Lo spettacolo è caratterizzato da una geometria sottilissima. La bambina deve essere sempre visibile ma protetta dal pubblico e pur restando nella storia non deve dimenticare la relazione con i compagni, ma neppure interessarsi troppo a loro, con i quali potrebbe cominciare ad avere un dialogo e l’attrice non avrebbe più un ruolo di riferimento (soprattutto nelle repliche dove tra pubblico ci sono i genitori). Per il pubblico non sarebbe più uno spettacolo ma un’animazione teatrale, dove si vede un’attrice che gioca con una bambina, invece il pubblico deve assistere a del buon e utile Teatro .
L’attrice per poter stabilire una relazione di complicità con la bambina, deve trovare il modo di concentrarsi su di lei sì, ma senza eccedere, per esempio prendendola da parte, o parlandole di nascosto e per non escludere il pubblico dalla loro relazione a due ci sono delle regole molto precise: per esempio, se l’attrice sa che la bambina per la scena è meglio se sta in un determinato punto dello spazio scenico, non può spostarla toccandola o spingendola, ma deve spostandosi lei stessa in modo che la bambina per vederla si sposti a sua volta proprio nel punto dove è meglio che sia per l’armonia geometrica della regia, regia che si basa su un’ estetica organica per gli attori e per gli spettatori, affinché l’immaginario si componga in metafore e visioni.

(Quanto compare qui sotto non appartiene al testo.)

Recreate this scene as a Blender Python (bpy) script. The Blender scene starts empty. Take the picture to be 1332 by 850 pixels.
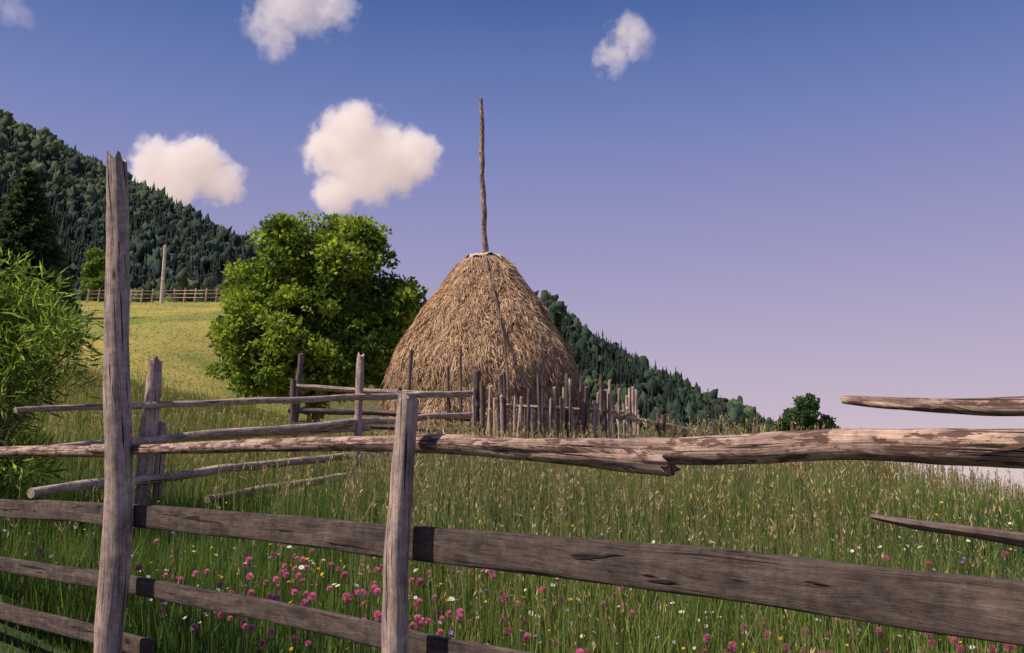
import bpy, math, random
import numpy as np
from mathutils import Vector, noise as mn
random.seed(7); rng=np.random.default_rng(7)
EYE=1.35; TH=math.radians(8.14); F=1153.5
def W(px,py,d):
    rx=(px-666)/F; ry=(425-py)/F
    dy=math.cos(TH)-ry*math.sin(TH); dz=math.sin(TH)+ry*math.cos(TH)
    s=d/dy
    return Vector((rx*s,d,EYE+dz*s))
def sst(a,b,x):
    t=np.clip((x-a)/(b-a),0,1); return t*t*(3-2*t)
# ---------------------------------------------------------------- terrain
def wav(x,y,s,ph=0):
    return (np.sin(x/s+1.3+ph+1.7*np.sin(y/s*0.7+ph))+np.sin(y/s*1.13+2.1*ph+1.3*np.sin(x/s*0.83)))*0.5
def G(x,y):
    x=np.asarray(x,float); y=np.asarray(y,float)
    base=np.interp(y,[-60,-5,3,4,5,6.5,8,10,12.5,15,22,30],[-1,-.25,0,.09,.2,.40,.58,.72,.80,.85,.88,.86])
    base=base-np.clip(x-2.8,0,14)*.15*sst(5,12,y)
    f=1-sst(-16,2,x)
    B=np.clip(y-9,0,None)*0.2
    B=np.where(y>86,15.4-np.clip(y-86,0,None)*0.12,B)
    B=np.clip(B,-45,None)
    fall=-np.clip(y-23,0,None)*0.13
    fall=np.maximum(fall,-48)
    z=base+f*B+(1-f)*fall
    z=np.where(y>200,np.maximum(z,-48),z)
    r=np.sqrt(x*x+y*y)
    z=z+wav(x,y,1.1)*0.02*(r<40)+wav(x,y,7.0,1)*0.12*sst(20,40,r)
    return z
def Gs(x,y): return float(G(x,y))
def mesh_obj(name,V,faces=None,loops=None,starts=None,mat=None,col=None,smooth=False,parent=None,uv=None):
    me=bpy.data.meshes.new(name)
    V=np.asarray(V,np.float32)
    if faces is not None:
        if isinstance(faces,np.ndarray):
            k=faces.shape[1]; loops=faces.ravel(); starts=np.arange(len(faces))*k
        else:
            ln=[len(f) for f in faces]; loops=np.concatenate([np.asarray(f) for f in faces]); starts=np.concatenate([[0],np.cumsum(ln)[:-1]])
    me.vertices.add(len(V)); me.vertices.foreach_set("co",V.ravel())
    me.loops.add(len(loops)); me.loops.foreach_set("vertex_index",np.asarray(loops,np.int32))
    me.polygons.add(len(starts)); me.polygons.foreach_set("loop_start",np.asarray(starts,np.int32))
    me.update(calc_edges=True)
    if smooth: me.polygons.foreach_set("use_smooth",np.ones(len(starts),bool))
    if col is not None:
        a=me.color_attributes.new("Col",'FLOAT_COLOR','POINT')
        c=np.ones((len(V),4),np.float32); c[:,:3]=col; a.data.foreach_set("color",c.ravel())
    if uv is not None:
        u=me.uv_layers.new(name="UVMap"); u.data.foreach_set("uv",np.asarray(uv,np.float32)[np.asarray(loops)].ravel())
    if mat: me.materials.append(mat)
    me.validate()
    ob=bpy.data.objects.new(name,me); bpy.context.collection.objects.link(ob)
    if parent: ob.parent=parent
    return ob
def empty(name,loc=(0,0,0)):
    e=bpy.data.objects.new(name,None); e.empty_display_size=.3; bpy.context.collection.objects.link(e); return e
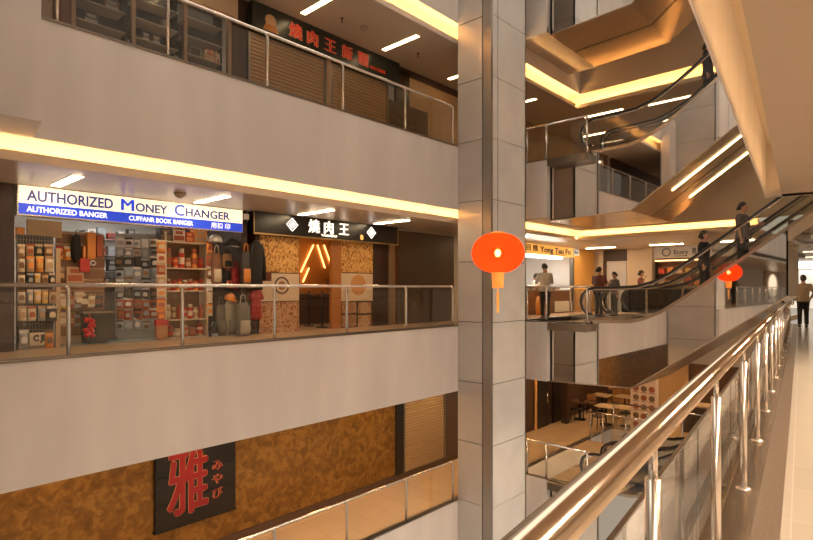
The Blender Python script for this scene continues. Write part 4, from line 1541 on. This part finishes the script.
def ring(cx, cz, y, ro, ri, m, parent, name, n=28):
    mb = MB()
    for k in range(n):
        a0, a1 = 2 * pi * k / n, 2 * pi * (k + 1) / n
        P = [(cx + cos(a) * q, cz + sin(a) * q) for a, q in ((a0, ro), (a1, ro), (a1, ri), (a0, ri))]
        mb.prism(P if ri > 0 else P[:3], 'y', y - .008, y)
    return mb.build(name, m, parent)


pn = facade_panel(258.5, 299.5, [('lattice_print', 237, 272.5, lattice), ('cream_print', 273.5, 301, creamp), ('food_print', 302, 334, food)], 'patterned poster panel with round logo left of the grill shop doorway')
ring(gx(281.5), gz(281.5, 285.5), NW - .013, .20, .165, dark_brown, pn, 'logo_ring')
ring(gx(281.5), gz(281.5, 285.5), NW - .013, .10, .03, mat('logo_brown', (.35, .15, .06), .5), pn, 'logo_centre')
MB().box(gx(262), gx(271), NW - .02, NW - .012, gz(266, 281), gz(266, 273)).build('red_label', mat('label_maroon', (.16, .03, .02), .5), pn)
pn = facade_panel(340.5, 373, [('lattice_print', 241, 272.5, lattice), ('cream_print', 273.5, 301, creamp)], 'patterned poster panel with orange medallion right of the grill shop doorway')
ring(gx(358), gz(358, 285), NW - .013, .27, 0, mat('medallion', (.62, .30, .11), .5), pn, 'medallion')
for i, (a, b, c_, d_) in enumerate([(342, 356, 302.5, 313), (358, 371, 302.5, 313), (342, 356, 315, 326.5), (358, 371, 315, 326.5)]):
    MB().box(gx(a), gx(b), NW - .012, NW, gz((a + b) / 2, d_), gz((a + b) / 2, c_)).build('food_picture', food, pn)
    ring(gx((a + b) / 2), gz((a + b) / 2, (c_ + d_) / 2), NW - .013, .15, .0, mat('dish_%d' % (i % 2), [(.42, .2, .1), (.55, .35, .2)][i % 2], .5), pn, 'dish_print')

# interior of the doorway
orange_w = mat('orange_wall', (.62, .27, .07), .5)
d0, d1 = gx(300), gx(340)
struct(MB().box(d0 - .9, d1 + 3.2, 12.9, 13.0, .3, 3.0).build('wall_left', orange_w))
struct(MB().box(d0 - .25, d0 - .2, NW + .1, 12.9, .3, 3.0).build('wall_left', orange_w))
struct(MB().box(d1 + 3.1, d1 + 3.15, NW + .1, 12.9, .3, 3.0).build('wall_left', orange_w))
struct(MB().box(d0 - .2, d1 + 3.1, 12.6, 12.9, .3, 1.15).build('wall_left', dark_brown))
struct(MB().box(gx(332), gx(341), NW - .01, NW + .1, .3, 2.52).build('door_1', mat('orange_jamb', (.45, .17, .04), .45)))
beam = mat('light_beam', (1, .55, .2), .5, emit=3.0, ecol=(1, .48, .14))
for i, (x0, y0, x1, y1) in enumerate([(301, 272, 313.5, 245), (317.5, 245, 325, 268), (324, 245, 331, 264), (303, 282, 309, 268)]):
    tag(MB().tube([onY(x0, y0, 12.86), onY(x1, y1, 12.86)], .02, 6).build('wall_light_line', beam), 'slanting light line on the orange wall inside the grill shop, %s from the left' % ['second', 'third', 'fourth', 'first'][i], 'light')
r = root('pendant_lamp', 'warm ceiling lamp inside the grill shop doorway', 'lamp', ((d0 + d1) / 2 + .3, 11.9, 2.9))
cx = (d0 + d1) / 2 + .3
MB().box(cx - .5, cx + .5, 11.7, 12.1, 2.94, 2.96).build('diffuser', mat('warm_panel', (1, .6, .25), .5, emit=11, ecol=(1, .52, .17)), r)
MB().box(cx - .53, cx + .53, 11.67, 12.13, 2.955, 2.99).build('frame', dark_brown, r)
# menu stand and stanchions
c = onZ(334, 327, .31)
r = root('menu_stand', 'dark menu stand with tilted board outside the grill shop doorway', 'menu stand', c)
MB().tube([c, c + Vector((0, 0, .95))], .02, 8).build('pole', steel_dk, r)
MB().lathe([(.16, 0), (.16, .02), (.03, .03)], c, 14).build('base', steel_dk, r)
b = MB().box(-.22, .22, -.02, .02, 0, .34).xf(Matrix.Translation(c + Vector((0, -.03, .92))) @ Matrix.Rotation(radians(-20), 4, 'X'))
b.build('board', mat('menu_brown', (.22, .09, .04), .4), r)
c0 = [onZ(px, py, .31) for px, py in ((309, 326), (322, 327.5))]
for i, c in enumerate(c0):
    r = root('stanchion', 'black rope stanchion at the grill shop door, %s' % ['left one', 'right one nearer the menu stand'][i], 'stanchion', c)
    MB().tube([c, c + Vector((0, 0, .92))], .025, 8).build('post', blackmat, r)
    MB().lathe([(.15, 0), (.15, .02), (.03, .035)], c, 14).build('base', blackmat, r)
tag(MB().tube([c0[0] + Vector((0, 0, .86)), (c0[0] + c0[1]) / 2 + Vector((0, 0, .82)), c0[1] + Vector((0, 0, .86))], .015, 8).build('barrier_belt', mat('belt_red', (.25, .05, .03), .6)), 'dark red barrier belt strung between the two stanchions', 'belt')
struct(MB().box(gx(373), gx(388), NW, NW + .08, .3, 2.52).build('door_2', dark_wood))
struct(MB().box(gx(388), gx(393), NW - .06, NW + .1, .3, 2.52).build('column', mat('bronze_post', (.30, .20, .12), .35, .6)))

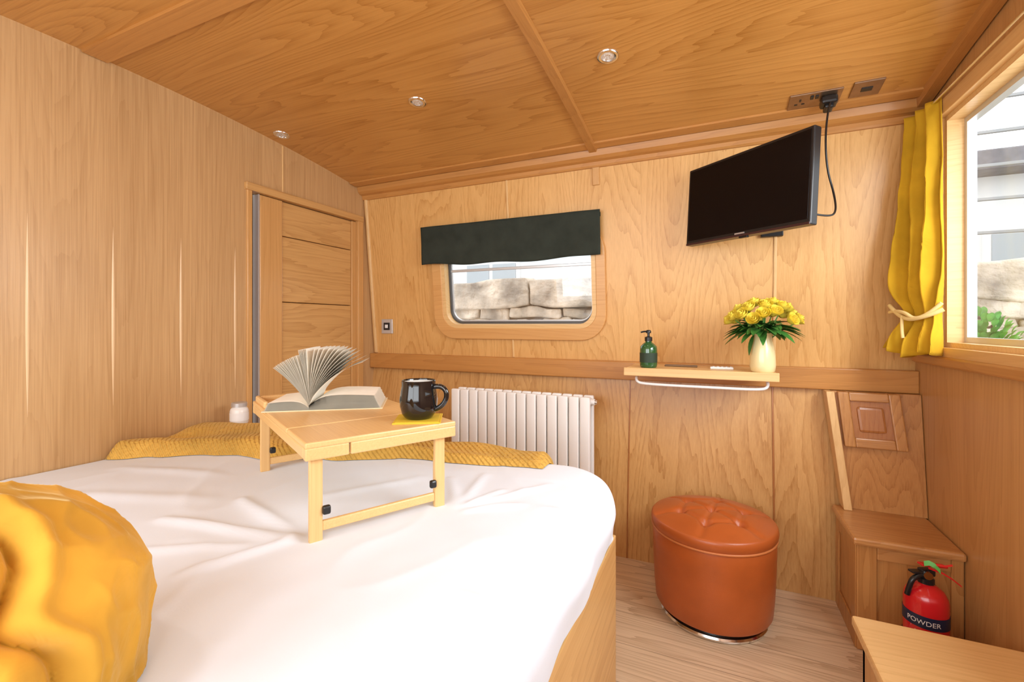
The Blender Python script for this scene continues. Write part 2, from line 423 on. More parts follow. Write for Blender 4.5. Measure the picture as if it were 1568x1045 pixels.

Intervista a Letizia Quintavalla, in Nella Califano, Narrazione e fiaba nel teatro ragazzi. Esperienze a confronto attraverso tre paradigmi, Tesi di Laurea in Storia del Nuovo Teatro, Corso di Laurea in Discipline dello Spettacolo dal vivo, Facoltà di Lettere e Filosofia dell’Università degli Studi di Bologna, a.a 2012/2013.